Field monitoring in the olive orchard plots during the wet season (October 2024–April 2025) recorded a cumulative soil loss of approximately 0.6 t/ha. The RUSLE model, applied across the Xerias watershed with locally derived factors, produced estimated annual erosion rates in the range of 0–0.6 t/ha/yr, placing the study area within the same order of magnitude as the field observations. This agreement indicates that, even with limited field data, the model provides a realistic representation of erosion dynamics under local conditions.
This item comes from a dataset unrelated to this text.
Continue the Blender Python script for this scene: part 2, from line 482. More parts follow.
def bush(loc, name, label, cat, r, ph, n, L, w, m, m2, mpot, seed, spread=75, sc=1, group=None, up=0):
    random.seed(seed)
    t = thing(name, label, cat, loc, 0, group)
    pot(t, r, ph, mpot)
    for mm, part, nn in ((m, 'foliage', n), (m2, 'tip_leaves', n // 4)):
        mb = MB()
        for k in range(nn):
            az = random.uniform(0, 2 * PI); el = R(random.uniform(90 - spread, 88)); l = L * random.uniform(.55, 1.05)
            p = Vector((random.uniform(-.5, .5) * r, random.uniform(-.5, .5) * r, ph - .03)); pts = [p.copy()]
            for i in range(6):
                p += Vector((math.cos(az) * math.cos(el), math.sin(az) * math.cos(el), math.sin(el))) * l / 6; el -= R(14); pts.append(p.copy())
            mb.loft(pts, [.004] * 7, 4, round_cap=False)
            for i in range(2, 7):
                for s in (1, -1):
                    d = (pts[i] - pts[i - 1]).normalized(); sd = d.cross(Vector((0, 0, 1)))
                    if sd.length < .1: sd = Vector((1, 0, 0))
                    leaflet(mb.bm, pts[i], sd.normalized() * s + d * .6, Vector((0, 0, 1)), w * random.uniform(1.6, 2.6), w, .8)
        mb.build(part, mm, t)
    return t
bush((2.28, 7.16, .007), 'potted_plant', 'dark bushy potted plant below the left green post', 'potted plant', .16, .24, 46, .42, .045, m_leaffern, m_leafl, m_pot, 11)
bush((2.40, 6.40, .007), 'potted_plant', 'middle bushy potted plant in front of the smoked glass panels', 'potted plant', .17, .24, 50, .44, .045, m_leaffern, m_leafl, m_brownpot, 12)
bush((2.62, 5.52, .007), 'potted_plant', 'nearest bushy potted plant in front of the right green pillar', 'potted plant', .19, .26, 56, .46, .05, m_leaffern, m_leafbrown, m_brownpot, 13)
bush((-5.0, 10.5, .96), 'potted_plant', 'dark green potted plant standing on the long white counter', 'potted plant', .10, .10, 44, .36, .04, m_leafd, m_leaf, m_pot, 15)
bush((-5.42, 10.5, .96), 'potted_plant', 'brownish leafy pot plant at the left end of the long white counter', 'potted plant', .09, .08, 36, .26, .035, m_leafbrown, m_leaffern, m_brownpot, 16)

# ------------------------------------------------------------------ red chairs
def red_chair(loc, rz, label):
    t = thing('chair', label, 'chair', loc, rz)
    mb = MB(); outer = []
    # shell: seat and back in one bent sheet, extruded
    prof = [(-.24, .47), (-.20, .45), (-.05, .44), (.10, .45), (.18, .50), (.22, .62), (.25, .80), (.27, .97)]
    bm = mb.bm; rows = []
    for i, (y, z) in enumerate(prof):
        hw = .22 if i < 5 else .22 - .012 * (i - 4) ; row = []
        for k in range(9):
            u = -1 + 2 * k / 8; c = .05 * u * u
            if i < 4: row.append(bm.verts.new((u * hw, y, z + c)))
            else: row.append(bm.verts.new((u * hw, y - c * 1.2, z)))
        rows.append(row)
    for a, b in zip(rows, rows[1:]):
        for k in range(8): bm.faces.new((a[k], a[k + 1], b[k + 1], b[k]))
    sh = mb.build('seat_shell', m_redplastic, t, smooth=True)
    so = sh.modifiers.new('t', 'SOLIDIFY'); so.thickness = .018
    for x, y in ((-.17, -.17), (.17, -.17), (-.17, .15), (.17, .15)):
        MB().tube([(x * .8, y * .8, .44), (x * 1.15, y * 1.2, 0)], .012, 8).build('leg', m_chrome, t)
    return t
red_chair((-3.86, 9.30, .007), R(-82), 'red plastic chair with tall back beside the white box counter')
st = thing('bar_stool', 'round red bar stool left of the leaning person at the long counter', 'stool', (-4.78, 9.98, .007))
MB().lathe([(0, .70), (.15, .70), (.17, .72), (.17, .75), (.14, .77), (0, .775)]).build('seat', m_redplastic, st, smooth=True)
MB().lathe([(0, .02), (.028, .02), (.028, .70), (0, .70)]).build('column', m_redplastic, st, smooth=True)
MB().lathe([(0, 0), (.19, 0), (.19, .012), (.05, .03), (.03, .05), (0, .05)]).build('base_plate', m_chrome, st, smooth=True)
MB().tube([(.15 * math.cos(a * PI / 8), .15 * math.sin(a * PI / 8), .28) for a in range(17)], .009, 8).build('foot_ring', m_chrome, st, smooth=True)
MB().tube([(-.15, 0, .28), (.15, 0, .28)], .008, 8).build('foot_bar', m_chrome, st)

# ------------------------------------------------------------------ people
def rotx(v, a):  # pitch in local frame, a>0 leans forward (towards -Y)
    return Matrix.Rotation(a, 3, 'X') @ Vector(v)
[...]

The spatial results (Figure 3) also reveal that erosion risk is not uniformly distributed across the catchment. Gentle slopes and areas with natural vegetation or terraces show very low soil loss, whereas certain steep olive groves without ground cover are more vulnerable, potentially exceeding tolerable erosion limits during intense storms. This spatial heterogeneity is important because even if the watershed average is modest, localized hotspots can drive significant soil degradation. On bare or poorly managed slopes, soil fertility is gradually degraded through the removal of fine particles and organic matter, reducing productivity and increasing reliance on external inputs. In addition, eroded sediments are transported downslope, where they may block drainage channels and increase the risk of localized flooding, while also degrading water quality. Such impacts extend the consequences of erosion well beyond the farm scale, turning soil loss into both an agricultural and an environmental problem. The results therefore underscore the need for sustainable practices, such as maintaining vegetative cover, adopting cover crops, or restoring terraces, to safeguard not only the long-term viability of olive orchards but also the health of downstream ecosystems.

For the moment, the performance of RUSLE appears satisfactory, however in future research we plan to establish additional experimental plots throughout the watershed. Expanding in situ measurements will allow for more robust calibration and full validation of the model, further strengthening its reliability for conservation planning.